My latest essay is now out in Political Theory: https://journals.sagepub.com/doi/10.1177/00905917251380046
Here is the abstract:
This essay traces Jean-Jacques Rousseau’s attempt to deploy cold (discursive) language in order to evoke warm (musical or gestural) language. Rousseau associates warm speech with the eloquence of the ancients and opposes it to cold speech, the language that predominates in modern societies, especially in intellectual or philosophical discourse. Cold speech cannot be the speech of a flourishing republic, but it can describe the conditions for the creation of a space within which a republican language might emerge. Warm speech is the cultural language of republican citizens. It operates to ensure that public deliberation (the procedural general will) is guided by the common interest (the substantive general will) and that the interests citizens hold in common are privileged over any particular interests they may have independent of, or apart from, their fellow citizens.
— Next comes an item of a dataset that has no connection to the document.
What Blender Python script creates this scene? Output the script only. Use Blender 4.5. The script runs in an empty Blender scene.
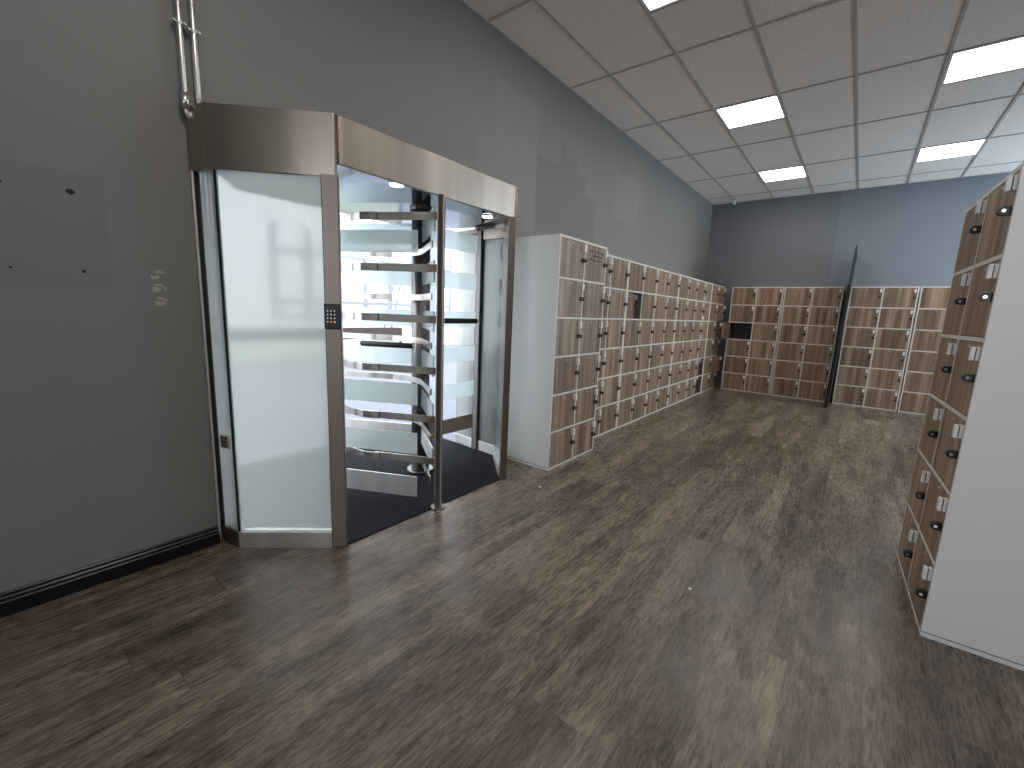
import bpy, bmesh, math, random
from mathutils import Vector, Matrix
random.seed(7)
C = bpy.context.scene.collection
PI = math.pi
H, L, XR, YF = 3.4384, 6.49, 6.4, -6.0          # ceiling height, rear wall, right wall, wall behind the camera

# ------------------------------------------------------------------ materials
def new_mat(name):
    m = bpy.data.materials.new(name); m.use_nodes = True
    nt = m.node_tree; nt.nodes.clear()
    out = nt.nodes.new('ShaderNodeOutputMaterial')
    return m, nt, out
class N:
    """small node helper"""
    def __init__(s, nt): s.nt = nt
    def n(s, typ, ins=None, **kw):
        nd = s.nt.nodes.new(typ)
        for k, v in kw.items(): setattr(nd, k, v)
        for k, v in (ins or {}).items(): s.put(nd.inputs[k], v)
        return nd
    def put(s, sock, v):
        if isinstance(v, bpy.types.NodeSocket): s.nt.links.new(v, sock)
        else: sock.default_value = v
    def math(s, op, a, b=0.0, c=None):
        nd = s.nt.nodes.new('ShaderNodeMath'); nd.operation = op
        s.put(nd.inputs[0], a); s.put(nd.inputs[1], b)
        if c is not None: s.put(nd.inputs[2], c)
        return nd.outputs[0]
    def mix(s, f, a, b, blend='MIX'):
        nd = s.nt.nodes.new('ShaderNodeMix'); nd.data_type = 'RGBA'; nd.blend_type = blend
        s.put(nd.inputs[0], f); s.put(nd.inputs[6], a); s.put(nd.inputs[7], b)
        return nd.outputs[2]
    def ramp(s, f, stops):
        nd = s.nt.nodes.new('ShaderNodeValToRGB'); e = nd.color_ramp.elements
        while len(e) < len(stops): e.new(0.5)
        for i, (p, c) in enumerate(stops):
            e[i].position = p; e[i].color = c if len(c) == 4 else (*c, 1)
        s.put(nd.inputs[0], f); return nd.outputs[0]
def rgb(h):
    h = h.lstrip('#'); v = [int(h[i:i+2], 16)/255 for i in (0, 2, 4)]
    return tuple((c/12.92 if c <= .04045 else ((c+.055)/1.055)**2.4) for c in v) + (1,)
def bsdf(k, **ins):
    nd = k.nt.nodes.new('ShaderNodeBsdfPrincipled')
    for key, v in ins.items(): k.put(nd.inputs[key.replace('_', ' ')], v)
    return nd
def plain(name, col, rough=.5, metal=0., spec=.5, bump=0., bscale=200.):
    m, nt, out = new_mat(name); k = N(nt)
    b = bsdf(k, Base_Color=col, Roughness=rough, Metallic=metal)
    b.inputs['Specular IOR Level'].default_value = spec
    if bump:
        tc = k.n('ShaderNodeTexCoord')
        no = k.n('ShaderNodeTexNoise', {'Vector': tc.outputs['Object'], 'Scale': bscale, 'Detail': 2.})
        bp = k.n('ShaderNodeBump', {'Height': no.outputs['Fac'], 'Strength': bump, 'Distance': .002})
        nt.links.new(bp.outputs[0], b.inputs['Normal'])
    nt.links.new(b.outputs[0], out.inputs[0]); return m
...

The general will is not (only) general because, in substance, it corresponds to the common good. It is not (only) general because it is the result of the active will of all citizens. It is general because it speaks the language of generality; it emerges from a special orientation or intentionality born of and communicated through warm speech. This suggests a three-dimensional theory of democratic legitimacy—procedural, substantive, and ethical—that offers significant advantages over formal approaches to democratic legitimacy grounded in public reason.